___ Data extract ___

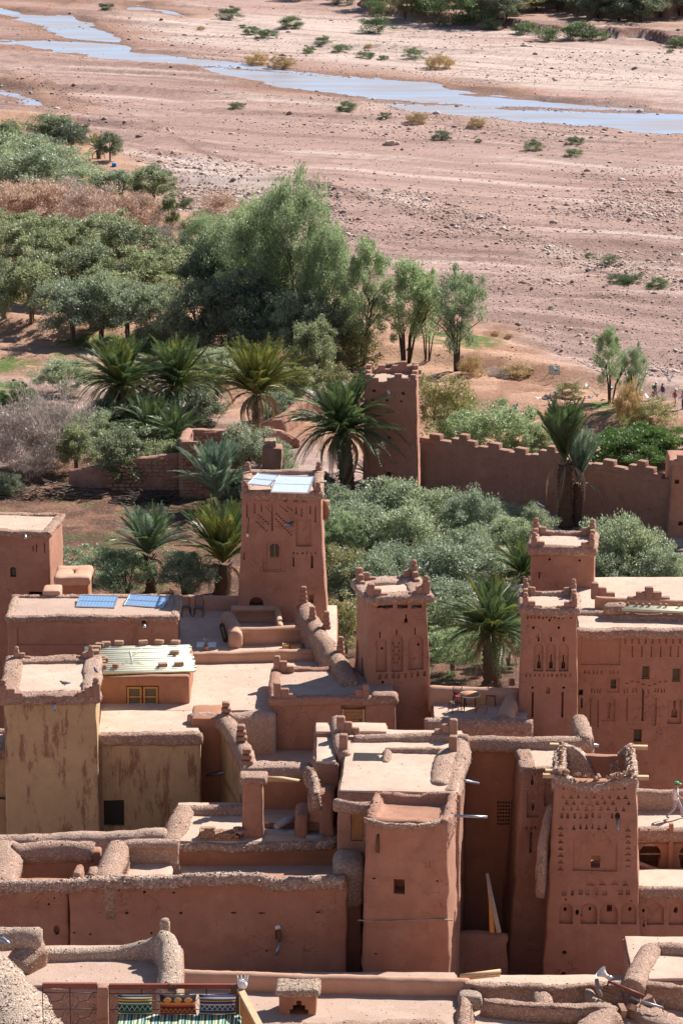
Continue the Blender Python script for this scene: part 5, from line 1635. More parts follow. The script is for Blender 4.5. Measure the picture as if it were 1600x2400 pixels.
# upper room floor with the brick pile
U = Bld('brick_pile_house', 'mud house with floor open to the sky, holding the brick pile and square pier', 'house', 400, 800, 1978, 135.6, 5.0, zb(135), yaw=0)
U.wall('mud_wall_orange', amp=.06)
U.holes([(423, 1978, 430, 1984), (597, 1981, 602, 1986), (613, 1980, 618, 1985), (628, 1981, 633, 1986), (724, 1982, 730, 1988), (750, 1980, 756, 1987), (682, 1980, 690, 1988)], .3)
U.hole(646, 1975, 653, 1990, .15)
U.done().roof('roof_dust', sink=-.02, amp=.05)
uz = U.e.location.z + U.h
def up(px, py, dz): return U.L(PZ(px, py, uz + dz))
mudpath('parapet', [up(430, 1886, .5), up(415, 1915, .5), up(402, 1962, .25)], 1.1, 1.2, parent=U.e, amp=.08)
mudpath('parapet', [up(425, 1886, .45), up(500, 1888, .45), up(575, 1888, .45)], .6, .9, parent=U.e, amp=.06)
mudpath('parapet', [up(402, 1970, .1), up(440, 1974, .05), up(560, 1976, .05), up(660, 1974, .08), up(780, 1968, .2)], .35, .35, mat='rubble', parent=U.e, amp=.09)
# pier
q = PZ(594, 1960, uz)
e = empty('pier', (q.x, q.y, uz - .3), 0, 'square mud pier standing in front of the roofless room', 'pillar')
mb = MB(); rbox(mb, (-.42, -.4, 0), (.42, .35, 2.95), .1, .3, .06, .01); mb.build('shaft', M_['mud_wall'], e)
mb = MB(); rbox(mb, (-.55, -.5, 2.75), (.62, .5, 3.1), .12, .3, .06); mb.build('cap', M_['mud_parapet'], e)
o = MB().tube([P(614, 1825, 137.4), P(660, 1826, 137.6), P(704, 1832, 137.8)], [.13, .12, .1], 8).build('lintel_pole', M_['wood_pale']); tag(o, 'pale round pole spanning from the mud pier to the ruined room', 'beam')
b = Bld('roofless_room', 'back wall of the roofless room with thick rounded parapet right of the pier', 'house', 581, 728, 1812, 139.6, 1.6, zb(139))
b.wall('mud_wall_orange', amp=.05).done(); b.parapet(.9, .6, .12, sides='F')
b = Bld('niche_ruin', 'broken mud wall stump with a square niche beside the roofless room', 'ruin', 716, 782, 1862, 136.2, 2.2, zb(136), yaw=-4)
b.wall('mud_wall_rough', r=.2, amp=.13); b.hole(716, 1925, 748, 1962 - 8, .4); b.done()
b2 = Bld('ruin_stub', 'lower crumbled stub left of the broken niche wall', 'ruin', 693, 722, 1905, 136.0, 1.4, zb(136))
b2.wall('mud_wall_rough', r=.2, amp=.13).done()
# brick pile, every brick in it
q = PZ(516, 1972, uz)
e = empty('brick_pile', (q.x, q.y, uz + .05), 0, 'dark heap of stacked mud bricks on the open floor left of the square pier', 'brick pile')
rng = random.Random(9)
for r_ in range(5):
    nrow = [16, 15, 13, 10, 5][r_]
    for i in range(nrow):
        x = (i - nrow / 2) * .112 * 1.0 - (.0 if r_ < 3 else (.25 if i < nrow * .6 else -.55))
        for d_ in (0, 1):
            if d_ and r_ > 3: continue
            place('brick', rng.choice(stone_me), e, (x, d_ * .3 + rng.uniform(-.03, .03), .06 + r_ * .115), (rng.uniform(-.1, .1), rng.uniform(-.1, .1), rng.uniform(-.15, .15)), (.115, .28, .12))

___

▸ Stated exercise
Word for word, quote the lines above. Omit the pictures.

▸ Task response
Continue the Blender Python script for this scene: part 5, from line 1635. More parts follow. The script is for Blender 4.5. Measure the picture as if it were 1600x2400 pixels.
# upper room floor with the brick pile
U = Bld('brick_pile_house', 'mud house with floor open to the sky, holding the brick pile and square pier', 'house', 400, 800, 1978, 135.6, 5.0, zb(135), yaw=0)
U.wall('mud_wall_orange', amp=.06)
U.holes([(423, 1978, 430, 1984), (597, 1981, 602, 1986), (613, 1980, 618, 1985), (628, 1981, 633, 1986), (724, 1982, 730, 1988), (750, 1980, 756, 1987), (682, 1980, 690, 1988)], .3)
U.hole(646, 1975, 653, 1990, .15)
U.done().roof('roof_dust', sink=-.02, amp=.05)
uz = U.e.location.z + U.h
def up(px, py, dz): return U.L(PZ(px, py, uz + dz))
mudpath('parapet', [up(430, 1886, .5), up(415, 1915, .5), up(402, 1962, .25)], 1.1, 1.2, parent=U.e, amp=.08)
mudpath('parapet', [up(425, 1886, .45), up(500, 1888, .45), up(575, 1888, .45)], .6, .9, parent=U.e, amp=.06)
mudpath('parapet', [up(402, 1970, .1), up(440, 1974, .05), up(560, 1976, .05), up(660, 1974, .08), up(780, 1968, .2)], .35, .35, mat='rubble', parent=U.e, amp=.09)
# pier
q = PZ(594, 1960, uz)
e = empty('pier', (q.x, q.y, uz - .3), 0, 'square mud pier standing in front of the roofless room', 'pillar')
mb = MB(); rbox(mb, (-.42, -.4, 0), (.42, .35, 2.95), .1, .3, .06, .01); mb.build('shaft', M_['mud_wall'], e)
mb = MB(); rbox(mb, (-.55, -.5, 2.75), (.62, .5, 3.1), .12, .3, .06); mb.build('cap', M_['mud_parapet'], e)
o = MB().tube([P(614, 1825, 137.4), P(660, 1826, 137.6), P(704, 1832, 137.8)], [.13, .12, .1], 8).build('lintel_pole', M_['wood_pale']); tag(o, 'pale round pole spanning from the mud pier to the ruined room', 'beam')
b = Bld('roofless_room', 'back wall of the roofless room with thick rounded parapet right of the pier', 'house', 581, 728, 1812, 139.6, 1.6, zb(139))
b.wall('mud_wall_orange', amp=.05).done(); b.parapet(.9, .6, .12, sides='F')
b = Bld('niche_ruin', 'broken mud wall stump with a square niche beside the roofless room', 'ruin', 716, 782, 1862, 136.2, 2.2, zb(136), yaw=-4)
b.wall('mud_wall_rough', r=.2, amp=.13); b.hole(716, 1925, 748, 1962 - 8, .4); b.done()
b2 = Bld('ruin_stub', 'lower crumbled stub left of the broken niche wall', 'ruin', 693, 722, 1905, 136.0, 1.4, zb(136))
b2.wall('mud_wall_rough', r=.2, amp=.13).done()
# brick pile, every brick in it
q = PZ(516, 1972, uz)
e = empty('brick_pile', (q.x, q.y, uz + .05), 0, 'dark heap of stacked mud bricks on the open floor left of the square pier', 'brick pile')
rng = random.Random(9)
for r_ in range(5):
    nrow = [16, 15, 13, 10, 5][r_]
    for i in range(nrow):
        x = (i - nrow / 2) * .112 * 1.0 - (.0 if r_ < 3 else (.25 if i < nrow * .6 else -.55))
        for d_ in (0, 1):
            if d_ and r_ > 3: continue
            place('brick', rng.choice(stone_me), e, (x, d_ * .3 + rng.uniform(-.03, .03), .06 + r_ * .115), (rng.uniform(-.1, .1), rng.uniform(-.1, .1), rng.uniform(-.15, .15)), (.115, .28, .12))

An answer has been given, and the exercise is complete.